Good show, Mr. Roberts. It's pretty obvious that you simply used the premise of an advertisement review to vent frustration of the Tea Party movement. In addition to being shallow and transparent, it was fairly humorous as well. But not nearly as humorous (and on target) as the ad itself.
It is coming this way:
http://www.huffingtonpost.com/2009/12/03/audi-e-tron-electric-car_n_378738.html
Enjoy.
And what uses batteries. Electric hybrids and PHEV's. Were are we going to dispose of all those batteries and the resultant metal wastes from making them if a single household battery should be properly disposed of?
This is a "reductio ad absurdum" theater piece about Green philosophy. This is Al Gore's dream for our society! (As long as he is allowed some sort of loophole, as he always is.)
Makes perfect sense coming from a German company, they witnessed it first hand, and see the same pattern from the green movement, in there fascist assertion that there way is the only way.
In Austin, our city council (one of the greenest around) chose a single stream recycling contract because of so called cost savings with the separation/collection process. However, they chose an international firm (over a local firm) and their yard was almost to San Antonio, and so all the profits to be gained were lost in transportation fuel costs so far away from the source point. Political favoritism won out over the most efficient/greenest execution of single stream, and it still wins today, right or left.
Thinking Green is different from acting green. It's a difficult process, and anything that increases awareness improves the position.

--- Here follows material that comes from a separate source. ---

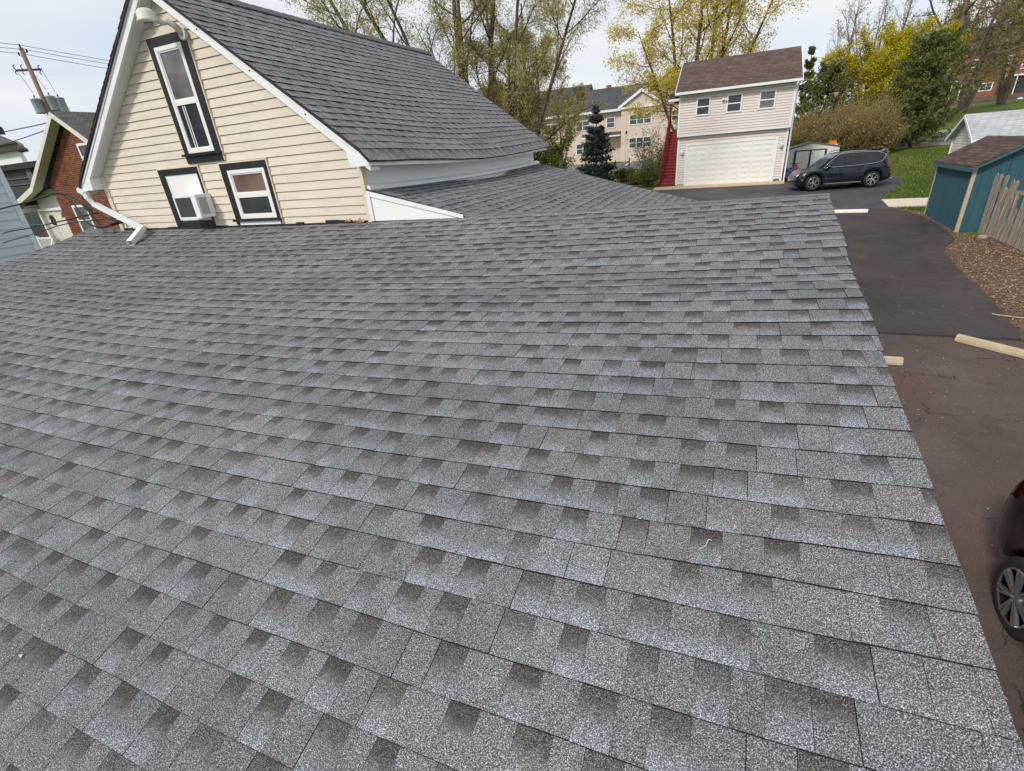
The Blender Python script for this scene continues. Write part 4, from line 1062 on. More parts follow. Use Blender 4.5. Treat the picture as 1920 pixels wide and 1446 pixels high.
for x in (-2.95, 2.63):
    mb = MB(); mb.lathe([(.05, -.02), (.05, .0)], (x, 35.39, 3.66), 'Y', 10).lathe([(.03, -.2), (.075, -.16), (.085, 0), (.05, .05), (.01, .09)], (x, 35.28, 3.70), 'Z', 10); A(mb.build('wall_lamp', M('lamp_white', (.68, .68, .66), .4), gar))
mb = MB(); mb.lathe([(.02, -.14), (.07, -.13), (.05, 0)], (-.82, 35.17, 6.33), 'Y', 10).lathe([(.02, -.14), (.07, -.13), (.05, 0)], (-.66, 35.17, 6.30), 'Y', 10).box(-.80, -.66, 35.16, 35.19, 6.33, 6.39); A(mb.build('spot_lamp', MAT['white'], gar))
mb = MB(); mb.box(-2.99, -2.91, 35.38, 35.41, 2.02, 2.16); A(mb.build('outlet_box', MAT['white'], gar))
mb = MB(); mb.tube(spline([(2.62 + .16 * math.cos(t * .8), 35.33, 1.64 + .16 * abs(math.sin(t * .8))) for t in range(12)]), .018, 6); tag(mb.build('hose', M('green_hose', (.03, .12, .06), .5)), 'coiled green hose at the right foot of the garage', 'hose')
sheet('concrete_apron', [(-4.5, 34.35), (3.02, 34.35), (3.02, 35.5), (-4.5, 35.5)], M('tan_concrete', (.52, .40, .27), .85, .12, 3), .06, 'tan concrete strip along the foot of the garage', .08, cat='pavement')
# porch roof + red stairs
red = M('red_painted_wood', (.20, .018, .024), .5, .2, 5)
mb = MB(); mb.prism([(-4.15, 37.6, 6.78), (-3.30, 37.6, 6.95), (-3.30, 42, 6.95), (-4.15, 42, 6.78)], (0, 0, .30)); A(mb.build('porch_roof', MAT['roof_grey'], gar))
mb = MB(); mb.box(-4.18, -3.30, 37.55, 37.62, 6.66, 6.80); A(mb.build('porch_fascia', MAT['white'], gar))
st_ = thing('staircase', 'dark red wooden outside stairs climbing the left side of the garage', 'stairs', (-3.8, 37, 1.6)); B = at(st_)
mb = MB(); nst = 18
for i in range(nst):
    y0 = 35.55 + i * .225; z0 = 1.70 + i * .18
    mb.box(-4.24, -3.32, y0, y0 + .03, z0 - .02, z0 + .155).box(-4.24, -3.32, y0 - .04, y0 + .255, z0 + .150, z0 + .18, 1)
B(mb.build('steps', [red, M('paler_red_tread', (.34, .075, .07), .6, .15, 5)], st_))  # treads get a paler red than the risers
mb = MB(); mb.prism([(-4.30, 35.5, 1.62), (-4.30, 35.75, 1.62), (-4.30, 39.75, 4.75), (-4.30, 39.75, 5.0), (-4.30, 35.5, 1.95)], (.05, 0, 0)); B(mb.build('stringer', red, st_))
mb = MB(); mb.bar((-4.27, 35.6, 2.75), (-4.27, 39.7, 5.95), .07, .10)
for i in range(14):
    t = i / 13; mb.bar((-4.27, 35.7 + 3.9 * t, 1.95 + 3.0 * t), (-4.27, 35.7 + 3.9 * t, 2.80 + 3.08 * t), .035, .035, up=(0, 1, 0))
mb.box(-4.31, -4.22, 35.50, 35.59, 1.65, 2.95)
B(mb.build('handrail', red, st_))
mb = MB(); mb.box(-4.3, -3.30, 39.6, 42, 4.80, 4.95).box(-4.30, -4.18, 39.65, 39.77, 4.0, 6.7).box(-3.50, -3.38, 39.65, 39.77, 4.9, 6.7).bar((-4.2, 39.7, 6.6), (-3.45, 39.7, 6.05), .06, .08)
for i in range(8): mb.box(-4.1 + i * .1, -4.07 + i * .1, 41.9, 41.93, 4.95, 5.85)
mb.box(-4.3, -3.3, 41.88, 41.95, 5.85, 5.93)
B(mb.build('landing', red, st_))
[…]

Your skin needs to be a little thicker
And who might that be? No one I know. At least not the way they are portrayed in this stupid ad. This commercial is wrong on oh so many levels. Poor marketing, not funny, playing into the Neocons and teabaggers worst and false fears of environmentalism. Notice I said POOR MARKETING. If you want to see an effective ad from the Superbowl- see Google's ad which did as much right as this ad did wrong.